MR. SVOBODNY reiterated that under SB 5 a witness who doesn't
report would have a Fifth Amendment right not to testify at
trial and he or she probably won't talk to the police.
SENATOR McGUIRE asked if the three witnesses [to Kiva's torture
and abuse] were threatened with some type of crime to force them
to testify.
2:52:44 PM
MR. SVOBODNY said he did not have first-hand knowledge, but the
email strongly suggests that there was no threat.
SENATOR McGUIRE said having this law on the books could open a
conversation about avoiding prosecution for a misdemeanor or
felony in exchange for stepping up to testify and help prove a
charge of torture and brutal murder.
MR. SVOBODNY responded that the problem is that the prosecutor
doesn't know what a witness will say.
CHAIR FRENCH said the problem is that the state can grant
immunity for what it believes is just the failure to report, but
Alaska courts interpret that to be an open grant of immunity. It
would apply to anything that the witness confessions to while on
the stand. He said it's a prosecutor's nightmare and he could
appreciate the strain Mr. Svobodny is under when he makes those
decisions.
2:54:34 PM
SENATOR WIELECHOWSKI asked if anyone has used the current
statute to refuse to give information on the grounds that it may
be self-incriminating.
MR. SVOBODNY replied not under the statute that pertains to
children. He qualified that it may be because prosecutors
haven't enlightened the less culpable bystanders to the fact
that consulting an attorney would be a good idea.
2:56:05 PM
SENATOR HUGGINS commented that this is pushing him further
outside his comfort zone, but he does realize that societal
norms are changing.
MR. SVOBODNY described the material witness law and said it's
not the same thing as SB 5.
SENATOR THERRIAULT brought up the issue of establishing an age
limit regarding the duty to report.
SENATOR McGUIRE said the general rule is the age of majority.

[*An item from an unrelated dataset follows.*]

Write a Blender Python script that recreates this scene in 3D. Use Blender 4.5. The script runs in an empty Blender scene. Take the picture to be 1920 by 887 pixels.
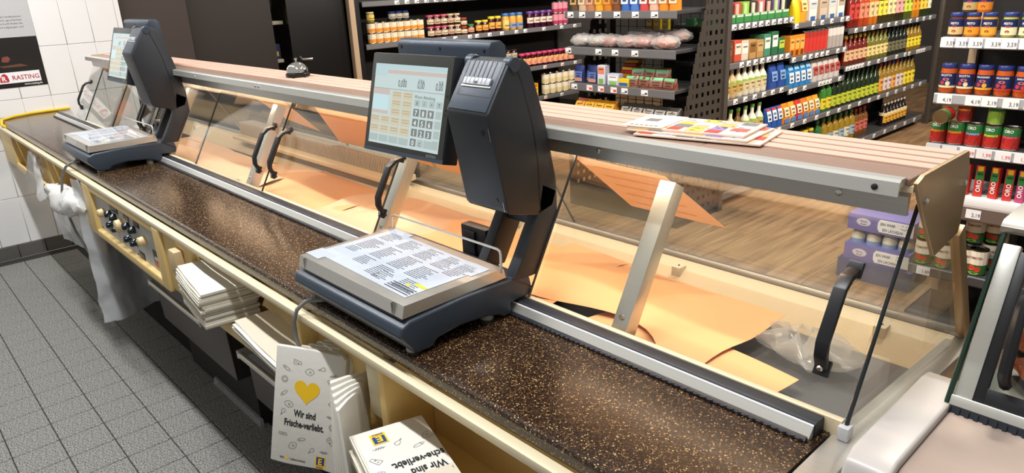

SENATOR McGUIRE encouraged Mr. Svobodny to rethink the
similarity between the material witness law and SB 5. She looks
forward to constructive suggestions from Mr. Svobodny; so far
he's just shot holes in the bill. She referenced the issue of
changing norms and comfort levels and said all changes aren't
necessarily right. Statutes reflect the moral fabric of a
community and lawmakers have a responsibility to think about
that, she said. Finally, she asked if the Department of Law
would like to repeal the current law pertaining to children.
MR. SVOBODNY relayed that footnotes 2 and 4 from his memorandum
have statutory references to hindering prosecution, immunity and
making a false report all of which may reach the same goal as
this bill. Yes, he said, the DOL would like the current law to
be repealed. "We'd probably be better off without it."
CHAIR FRENCH held SB 5 in committee.